Material for this task

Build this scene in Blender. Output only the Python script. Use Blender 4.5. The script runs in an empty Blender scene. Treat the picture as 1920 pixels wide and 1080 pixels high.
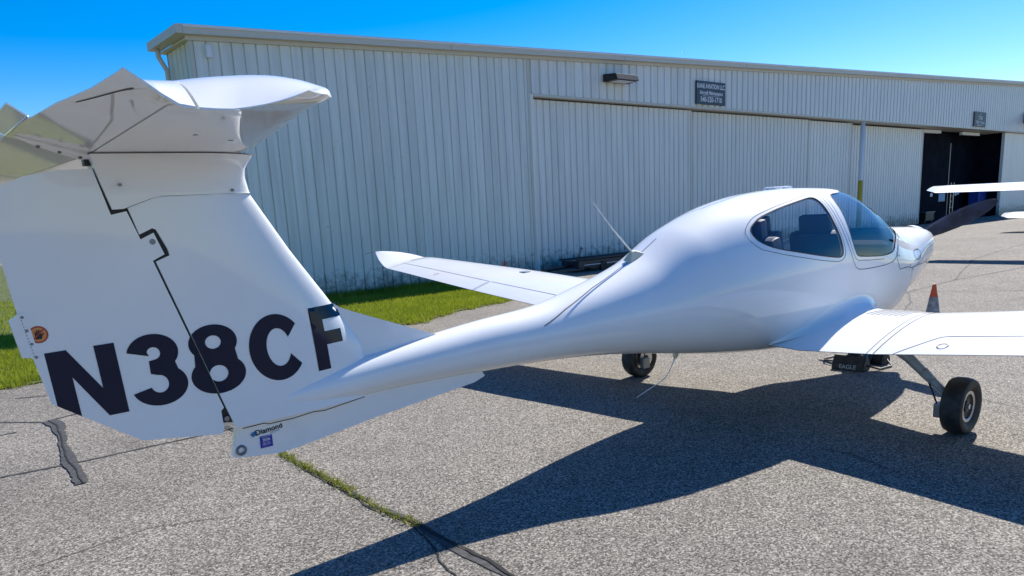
import bpy, bmesh, math, random
import numpy as np
from mathutils import Vector, Matrix
from mathutils.geometry import delaunay_2d_cdt
random.seed(7); rng = np.random.default_rng(7)
sc = bpy.context.scene
COL = sc.collection
R = math.radians
# ------------------------------------------------------------------ camera
# world frame: origin on the apron between the main wheels, x to the nose, y to the left wing, z up (metres)
cam = bpy.data.cameras.new('camera'); cam.sensor_width = 36; cam.lens = 26.468
cam.shift_y = 0.0836; cam.clip_start = 0.05; cam.clip_end = 4000
co = bpy.data.objects.new('camera', cam); COL.objects.link(co)
FW = Vector((.61007, .76364, -.21138)); UP = Vector((.17271, .1322, .97606)); RT = Vector((.7733, -.63197, -.05124))
M = Matrix((RT, UP, -FW)).transposed().to_4x4(); M.translation = Vector((-5.4716, -3.4370, 1.6497))
co.matrix_world = M; sc.camera = co
# ------------------------------------------------------------------ sky and sun
SUN = Vector((1.1, .30, 1.0)).normalized()
EL = math.asin(SUN.z); AZ = math.atan2(SUN.x, SUN.y)
w = bpy.data.worlds.new('World'); sc.world = w; w.use_nodes = True
nt = w.node_tree; nt.nodes.clear()
o_ = nt.nodes.new('ShaderNodeOutputWorld'); bg = nt.nodes.new('ShaderNodeBackground'); sk = nt.nodes.new('ShaderNodeTexSky')
sk.sky_type = 'NISHITA'; sk.sun_disc = False; sk.sun_elevation = EL; sk.sun_rotation = AZ
sk.air_density = 1.0; sk.dust_density = 0.3; sk.ozone_density = 3.0; sk.altitude = 300
bg.inputs['Strength'].default_value = 0.085
hs = nt.nodes.new('ShaderNodeHueSaturation'); hs.inputs['Saturation'].default_value = 1.66; hs.inputs['Value'].default_value = 1.0; hs.inputs['Hue'].default_value = .511
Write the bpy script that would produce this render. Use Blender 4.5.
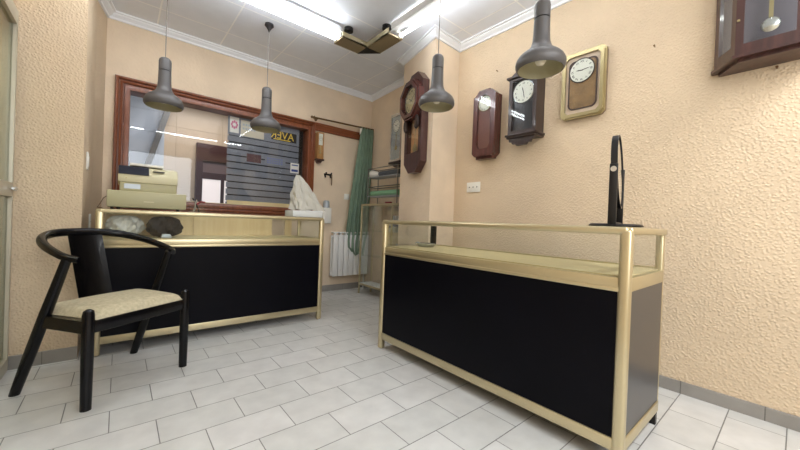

Task directions
Each line of the data should be quoted exactly, with pictures left out.

Solution
Build this scene in Blender. Output only the Python script. Use Blender 4.5. The script runs in an empty Blender scene. Treat the picture as 1920 pixels wide and 1080 pixels high.
import bpy, bmesh, math, random
import numpy as np
from mathutils import Vector, Matrix
from mathutils.geometry import delaunay_2d_cdt
random.seed(7); rng = np.random.default_rng(7)
sc = bpy.context.scene
COL = sc.collection
R = math.radians
# ------------------------------------------------------------------ camera
# world frame: origin on the apron between the main wheels, x to the nose, y to the left wing, z up (metres)
cam = bpy.data.cameras.new('camera'); cam.sensor_width = 36; cam.lens = 26.468
cam.shift_y = 0.0836; cam.clip_start = 0.05; cam.clip_end = 4000
co = bpy.data.objects.new('camera', cam); COL.objects.link(co)
FW = Vector((.61007, .76364, -.21138)); UP = Vector((.17271, .1322, .97606)); RT = Vector((.7733, -.63197, -.05124))
M = Matrix((RT, UP, -FW)).transposed().to_4x4(); M.translation = Vector((-5.4716, -3.4370, 1.6497))
co.matrix_world = M; sc.camera = co
# ------------------------------------------------------------------ sky and sun
SUN = Vector((1.1, .30, 1.0)).normalized()
EL = math.asin(SUN.z); AZ = math.atan2(SUN.x, SUN.y)
w = bpy.data.worlds.new('World'); sc.world = w; w.use_nodes = True
nt = w.node_tree; nt.nodes.clear()
o_ = nt.nodes.new('ShaderNodeOutputWorld'); bg = nt.nodes.new('ShaderNodeBackground'); sk = nt.nodes.new('ShaderNodeTexSky')
sk.sky_type = 'NISHITA'; sk.sun_disc = False; sk.sun_elevation = EL; sk.sun_rotation = AZ
sk.air_density = 1.0; sk.dust_density = 0.3; sk.ozone_density = 3.0; sk.altitude = 300
bg.inputs['Strength'].default_value = 0.085
hs = nt.nodes.new('ShaderNodeHueSaturation'); hs.inputs['Saturation'].default_value = 1.66; hs.inputs['Value'].default_value = 1.0; hs.inputs['Hue'].default_value = .511
Write the bpy script that would produce this render. Use Blender 4.5.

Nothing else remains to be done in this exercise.